* [Records provided]

** BEGIN **

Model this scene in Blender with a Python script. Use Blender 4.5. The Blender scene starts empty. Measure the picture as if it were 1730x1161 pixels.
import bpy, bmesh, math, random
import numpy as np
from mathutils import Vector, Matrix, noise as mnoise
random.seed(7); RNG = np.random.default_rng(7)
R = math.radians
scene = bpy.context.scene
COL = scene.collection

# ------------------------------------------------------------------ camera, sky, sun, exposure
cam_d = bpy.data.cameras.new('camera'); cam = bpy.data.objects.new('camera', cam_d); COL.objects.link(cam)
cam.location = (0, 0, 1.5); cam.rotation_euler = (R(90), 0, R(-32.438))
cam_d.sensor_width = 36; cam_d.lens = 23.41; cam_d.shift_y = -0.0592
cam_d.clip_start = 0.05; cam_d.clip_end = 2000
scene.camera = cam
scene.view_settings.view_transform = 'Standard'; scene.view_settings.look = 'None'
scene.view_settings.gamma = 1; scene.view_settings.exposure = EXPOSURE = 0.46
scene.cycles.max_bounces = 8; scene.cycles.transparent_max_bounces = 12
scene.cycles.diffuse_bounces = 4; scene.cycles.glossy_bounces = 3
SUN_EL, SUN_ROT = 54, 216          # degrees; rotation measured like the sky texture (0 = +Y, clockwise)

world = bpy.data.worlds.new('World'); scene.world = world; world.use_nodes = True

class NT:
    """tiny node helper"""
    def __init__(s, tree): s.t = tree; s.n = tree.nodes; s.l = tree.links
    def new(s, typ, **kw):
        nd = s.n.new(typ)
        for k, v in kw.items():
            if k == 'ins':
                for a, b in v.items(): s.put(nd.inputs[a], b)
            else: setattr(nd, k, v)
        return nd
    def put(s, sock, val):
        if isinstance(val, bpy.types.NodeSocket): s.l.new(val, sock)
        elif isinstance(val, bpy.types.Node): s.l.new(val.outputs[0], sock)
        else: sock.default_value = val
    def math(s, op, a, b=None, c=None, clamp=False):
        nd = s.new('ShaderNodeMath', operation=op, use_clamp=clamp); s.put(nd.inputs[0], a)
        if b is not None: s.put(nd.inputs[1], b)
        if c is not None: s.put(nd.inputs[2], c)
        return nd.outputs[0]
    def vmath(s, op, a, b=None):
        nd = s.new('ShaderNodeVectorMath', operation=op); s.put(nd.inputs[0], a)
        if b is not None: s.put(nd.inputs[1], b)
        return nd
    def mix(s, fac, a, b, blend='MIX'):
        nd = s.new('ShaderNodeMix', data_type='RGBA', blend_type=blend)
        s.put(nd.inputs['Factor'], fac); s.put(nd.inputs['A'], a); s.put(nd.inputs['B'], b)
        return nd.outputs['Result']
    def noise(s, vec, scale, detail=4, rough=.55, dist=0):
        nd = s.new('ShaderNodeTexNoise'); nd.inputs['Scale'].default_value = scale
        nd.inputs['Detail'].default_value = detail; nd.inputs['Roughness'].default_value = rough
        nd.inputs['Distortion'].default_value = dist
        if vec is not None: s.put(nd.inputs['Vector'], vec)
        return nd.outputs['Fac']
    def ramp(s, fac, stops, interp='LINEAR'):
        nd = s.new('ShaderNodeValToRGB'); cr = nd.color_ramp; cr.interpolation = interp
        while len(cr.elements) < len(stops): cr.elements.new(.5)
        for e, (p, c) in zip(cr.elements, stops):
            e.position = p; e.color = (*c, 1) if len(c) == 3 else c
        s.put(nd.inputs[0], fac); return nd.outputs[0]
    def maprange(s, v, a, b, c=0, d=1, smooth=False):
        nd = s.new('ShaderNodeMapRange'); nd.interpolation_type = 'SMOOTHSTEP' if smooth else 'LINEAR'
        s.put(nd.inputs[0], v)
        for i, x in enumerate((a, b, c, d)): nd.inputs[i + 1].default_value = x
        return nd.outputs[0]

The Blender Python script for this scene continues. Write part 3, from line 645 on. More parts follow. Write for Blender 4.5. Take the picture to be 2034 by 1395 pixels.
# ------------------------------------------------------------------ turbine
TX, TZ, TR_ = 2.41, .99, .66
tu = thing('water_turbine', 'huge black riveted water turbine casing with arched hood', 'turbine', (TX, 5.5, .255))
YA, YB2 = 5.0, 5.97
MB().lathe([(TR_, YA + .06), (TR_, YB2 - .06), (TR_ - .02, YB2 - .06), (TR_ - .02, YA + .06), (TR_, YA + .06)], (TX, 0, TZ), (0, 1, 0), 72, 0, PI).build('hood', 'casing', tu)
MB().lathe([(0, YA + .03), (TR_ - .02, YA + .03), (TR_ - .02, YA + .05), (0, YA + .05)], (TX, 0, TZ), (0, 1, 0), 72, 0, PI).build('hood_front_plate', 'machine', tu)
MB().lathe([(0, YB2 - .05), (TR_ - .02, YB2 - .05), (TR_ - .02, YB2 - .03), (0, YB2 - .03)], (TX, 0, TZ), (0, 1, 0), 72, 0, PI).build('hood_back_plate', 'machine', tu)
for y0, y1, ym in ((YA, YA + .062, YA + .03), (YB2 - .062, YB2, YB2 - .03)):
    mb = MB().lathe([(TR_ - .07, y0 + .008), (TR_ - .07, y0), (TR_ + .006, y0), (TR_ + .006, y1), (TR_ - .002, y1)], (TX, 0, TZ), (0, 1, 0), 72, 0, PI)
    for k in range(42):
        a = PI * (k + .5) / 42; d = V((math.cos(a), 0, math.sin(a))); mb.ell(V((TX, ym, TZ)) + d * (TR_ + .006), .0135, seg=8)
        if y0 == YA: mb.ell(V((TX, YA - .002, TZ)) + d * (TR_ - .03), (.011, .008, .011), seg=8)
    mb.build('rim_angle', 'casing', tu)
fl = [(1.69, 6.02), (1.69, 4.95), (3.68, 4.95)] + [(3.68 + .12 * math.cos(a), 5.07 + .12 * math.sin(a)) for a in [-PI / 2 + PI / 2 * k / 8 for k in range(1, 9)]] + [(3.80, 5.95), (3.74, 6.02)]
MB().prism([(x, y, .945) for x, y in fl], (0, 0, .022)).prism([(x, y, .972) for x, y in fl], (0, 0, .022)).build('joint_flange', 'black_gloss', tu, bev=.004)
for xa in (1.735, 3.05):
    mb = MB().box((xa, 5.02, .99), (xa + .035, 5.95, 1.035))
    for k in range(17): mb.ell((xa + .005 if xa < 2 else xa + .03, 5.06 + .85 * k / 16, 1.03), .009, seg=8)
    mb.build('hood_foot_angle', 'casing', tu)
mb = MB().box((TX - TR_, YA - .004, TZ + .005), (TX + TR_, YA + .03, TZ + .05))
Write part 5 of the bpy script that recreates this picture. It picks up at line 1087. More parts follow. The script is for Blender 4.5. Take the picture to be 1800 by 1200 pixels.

** END **

* [Goal] Give back the listing exactly, please, from its first line to the line containing "SUN_EL, SUN_ROT = 54, 216", inclusive, and nothing past that line.

* [Correct output]
Model this scene in Blender with a Python script. Use Blender 4.5. The Blender scene starts empty. Measure the picture as if it were 1730x1161 pixels.
import bpy, bmesh, math, random
import numpy as np
from mathutils import Vector, Matrix, noise as mnoise
random.seed(7); RNG = np.random.default_rng(7)
R = math.radians
scene = bpy.context.scene
COL = scene.collection

# ------------------------------------------------------------------ camera, sky, sun, exposure
cam_d = bpy.data.cameras.new('camera'); cam = bpy.data.objects.new('camera', cam_d); COL.objects.link(cam)
cam.location = (0, 0, 1.5); cam.rotation_euler = (R(90), 0, R(-32.438))
cam_d.sensor_width = 36; cam_d.lens = 23.41; cam_d.shift_y = -0.0592
cam_d.clip_start = 0.05; cam_d.clip_end = 2000
scene.camera = cam
scene.view_settings.view_transform = 'Standard'; scene.view_settings.look = 'None'
scene.view_settings.gamma = 1; scene.view_settings.exposure = EXPOSURE = 0.46
scene.cycles.max_bounces = 8; scene.cycles.transparent_max_bounces = 12
scene.cycles.diffuse_bounces = 4; scene.cycles.glossy_bounces = 3
SUN_EL, SUN_ROT = 54, 216          # degrees; rotation measured like the sky texture (0 = +Y, clockwise)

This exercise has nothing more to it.